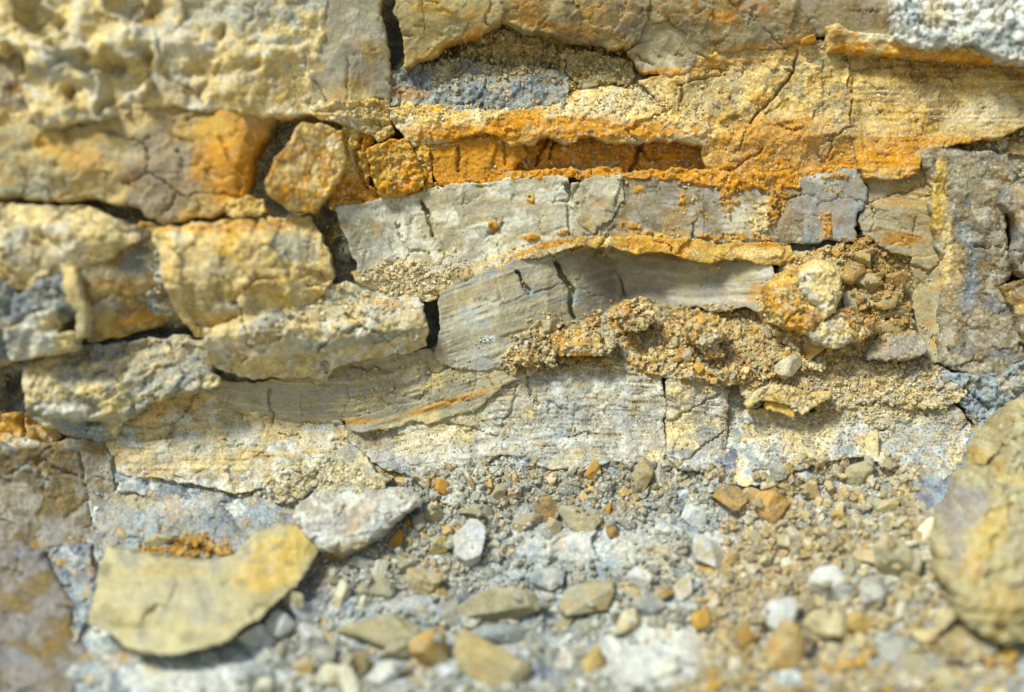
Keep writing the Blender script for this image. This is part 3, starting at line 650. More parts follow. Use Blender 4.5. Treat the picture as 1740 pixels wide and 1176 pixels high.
# ---- right wall
block('sandstone_bed', 'tan sandy bed with branching cracks and orange foot left of the long upright crack',
      [(1178,98),(1250,86),(1320,82),(1362,72),(1400,74),(1414,92),(1436,92),(1438,180),(1446,250),(1456,290),(1420,296),(1340,300),(1270,306),(1214,300),(1196,262),(1200,236),(1160,222),(1150,190),(1090,140),(1140,130)],
      off=14, back=70, surf='sandy', step=2, r=5, cols=['tan','greige','cream','tan'], amp=1.2, facet_k=1.4, prof=[0,(80,-6),(200,6),(232,8),(262,-4),(300,-6)],
      stains=[('orange',1330,276,190,48,0,.9,.75),('ochre',1300,222,150,30,0,.8,.6),('ochre',1230,110,90,20,-10,.5),('grey',1175,165,36,30,0,.5),('ochre',1290,170,20,16,0,.6),('olive',1410,110,30,34,0,.5),('cream',1210,220,40,14,0,.6),('rust',1420,285,40,14,0,.4)],
      cracks=[([(1356,84),(1352,120),(1320,160),(1290,190),(1276,210)],3.5,12),([(1352,120),(1335,116)],3,8),([(1160,145),(1158,190)],5,12),([(1150,142),(1200,130),(1236,124)],2.5,8),([(1300,196),(1340,170)],2,5),([(1400,100),(1398,180)],2,4),([(1210,300),(1250,285),(1300,250)],3,8),([(1384,190),(1380,205)],3,6)],
      bumps=[(1290,190,60,20,-30,-8),(1200,150,40,26,0,-8),(1380,230,60,20,0,5)])
block('sandstone_bed', 'tan laminated sandstone bed with orange foot at the upper right edge',
      [(1442,92),(1520,98),(1620,104),(1800,112),(1800,190),(1738,214),(1700,228),(1640,240),(1600,246),(1574,256),(1556,290),(1520,300),(1476,294),(1460,286),(1450,230),(1444,160)],
      off=12, back=80, surf='sandy', step=2, r=6, lam=0, lamamp=2.2, lamper=9, cols=['brown','tan','sand','tan'], lamcols=[('cream',10,.4),('brown',14,.4)], blotch=.2, tilt=(-6,16),
      stains=[('orange',1510,268,80,38,0,.9,.7),('ochre',1560,240,130,10,-3,.7),('pale',1680,190,90,34,-8,.6,.7),('brown',1600,110,150,14,2,.6),('lilac',1540,160,80,20,0,.35),('cream',1500,214,60,12,0,.5)],  # brown along the top paints in the shadow of the ledge above
      cracks=[([(1548,98),(1552,130)],3,6)])
block('sandstone_bed', 'dark brown recessed bed end under the tan sandstone at the right edge', [(1620,246),(1700,232),(1800,200),(1800,268),(1720,262),(1640,258)], off=-20, surf='sandy', step=2.5, back=50, cols=['brown','olive','dark'])

block('vein', 'crumbly cream vein down the left edge of the mottled pillar', [(1578,272),(1600,266),(1606,300),(1608,360),(1612,400),(1614,440),(1606,440),(1600,400),(1592,360),(1586,310)], off=12, back=30, surf='sandy', step=2, r=6, cols=['yellow','cream','yellow'], blotch=.1, warp=(3,24), amp=1.2)
# ---- crust and orange band
block('orange_bed', 'smooth deep orange recessed band shaded by the cream crust', [(734,216),(800,208),(900,212),(1000,214),(1100,216),(1210,222),(1212,262),(1206,298),(1140,300),(1090,298),(1040,302),(1000,298),(940,296),(880,302),(820,312),(770,316),(738,318)],
      off=-26, back=60, surf='flat', step=2, r=4, lam=[(700,268),(1200,262)], lamamp=2.4, lamper=9, cols=['ochre','orange','brown','orange','rust'], cscale=45, mat='soft', frac=0, tilt=(-1.5, 4), lamcols=[('rust',12,.5),('ochre',9,.4)], amp=1.4, facet_k=2,
      stains=[('ochre',800,240,50,30,0,.5),('rust',1190,270,30,26,0,.4),('rust',770,240,30,20,0,.4)],
      cracks=[([(940,230),(918,256),(910,280)],5,18),([(950,226),(938,246),(934,270)],5,18),([(1092,236),(1086,262),(1070,290)],6,18),([(1086,250),(1102,272),(1124,268)],2.5,10),([(1112,240),(1110,262)],2,6),([(860,240),(856,276)],2.5,8),([(780,262),(778,292)],5,12)])
block('orange_bed', 'lumpy orange stretch of band under the crust between the square block and the smooth band', [(690,240),(730,232),(780,226),(830,226),(880,240),(892,262),(870,290),(800,306),(750,312),(738,300),(728,260)], off=4, back=50, surf='sandy', step=2, cols=['orange','ochre','orange'], mat='smooth', r=9, tilt=(-6,0), cracks=[([(778,250),(780,290)],5,12),([(858,240),(858,280)],3,8)])
block('orange_block', 'squarish rough orange block standing below the cream crust', [(622,252),(660,236),(694,236),(708,270),(718,298),(722,318),(690,330),(650,336),(636,318),(628,286)], off=26, back=60, surf='crusty', step=2, r=8, warp=(3,25), cols=['ochre','yellow','orange','cream'], mat='crust', stains=[('orange',680,320,50,14,0,.7)], cat='rock')
block('orange_block', 'narrow upright orange pillar pressed against the right of the squarish orange block', [(698,232),(724,232),(732,262),(734,310),(722,316),(712,280)], off=14, back=50, surf='crusty', step=2, r=6, warp=(2,20), cols=['ochre','yellow','orange'], cat='rock')
block('orange_block', 'rough orange mass between the wide black gap and the squarish orange block', [(584,196),(620,214),(634,236),(616,256),(622,292),(634,322),(660,338),(700,334),(720,338),(690,346),(640,352),(600,354),(566,348),(560,320),(582,296),(586,250)], off=4, back=60, surf='crusty', step=2, r=8, cols=['orange','ochre','yellow','cream'], amp=1.1, stains=[('orange',620,340,60,16,0,.7),('cream',600,280,14,30,0,.5)], cracks=[([(614,236),(604,260),(612,300),(624,320)],6,16)])
block('sandy_crust', 'cream sandy crust on the left of the orange band split by the tall crack', [(530,186),(570,176),(640,172),(656,182),(654,200),(666,226),(640,236),(612,222),(592,208),(548,202)], off=14, back=60, surf='crusty', step=2, r=7, cols=['cream','yellow','cream','pale'], cracks=[([(534,190),(590,184),(648,176)],3,8)], mat='sandy')
block('sandy_crust', 'long cream sandy crust overhanging the smooth orange band',
      [(660,182),(700,174),(740,180),(790,190),(850,192),(900,186),(940,180),(964,178),(972,150),(1010,142),(1060,146),(1100,142),(1150,160),(1164,200),(1200,214),(1220,232),(1196,242),(1170,236),(1120,232),(1080,236),(1020,234),(985,232),(970,238),(930,226),(900,238),(870,244),(850,230),(820,226),(780,232),(740,240),(700,242),(684,222),(668,206)],
      off=17, back=60, surf='crusty', step=2, r=9, amp=.7, facet_k=.6, cols=['cream','pale','cream','yellow'], mat='soft', prof=[0,(140,-34),(180,-6),(200,4),(230,6),(244,0)],
      blotch=.15, stains=[('orange',870,208,60,26,-20,.95,.4),('orange',980,212,90,18,0,.9,.5),('orange',1100,222,110,17,0,.9,.6),('orange',760,226,80,16,0,.9),('orange',900,232,160,12,0,.8),('pale',1080,170,80,26,0,.5,.7),('greige',1120,160,60,16,0,.5),('orange',1000,228,60,8,0,.5)], fwarp=(2.4,9))
block('orange_bed', 'ragged orange crumbling foot of the bed above the grey clay, right half', [(1060,298),(1100,292),(1200,290),(1290,298),(1360,292),(1440,284),(1480,292),(1472,304),(1400,306),(1330,318),(1250,320),(1180,308),(1120,300)], off=12, back=50, surf='crusty', step=2, cols=['orange','ochre','orange'], r=7, fwarp=(3,9), mat='sandy', amp=.7)
block('orange_bed', 'rusty crumbling rim along the foot of the orange band, left half', [(566,340),(620,348),(680,330),(740,314),(800,308),(870,297),(940,290),(1000,288),(1056,290),(1060,298),(1000,300),(930,300),(860,304),(800,312),(740,322),(680,338),(620,352),(572,354)], off=8, back=50, amp=.6, surf='crusty', step=2, cols=['orange','ochre','orange'], r=6, fwarp=(2.6,8), mat='crust', stains=[])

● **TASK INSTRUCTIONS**
Collect each line above holding the string "wide".

● **CORRECT ANSWER**
Keep writing the Blender script for this image. This is part 3, starting at line 650. More parts follow. Use Blender 4.5. Treat the picture as 1740 pixels wide and 1176 pixels high.
block('orange_block', 'rough orange mass between the wide black gap and the squarish orange block', [(584,196),(620,214),(634,236),(616,256),(622,292),(634,322),(660,338),(700,334),(720,338),(690,346),(640,352),(600,354),(566,348),(560,320),(582,296),(586,250)], off=4, back=60, surf='crusty', step=2, r=8, cols=['orange','ochre','yellow','cream'], amp=1.1, stains=[('orange',620,340,60,16,0,.7),('cream',600,280,14,30,0,.5)], cracks=[([(614,236),(604,260),(612,300),(624,320)],6,16)])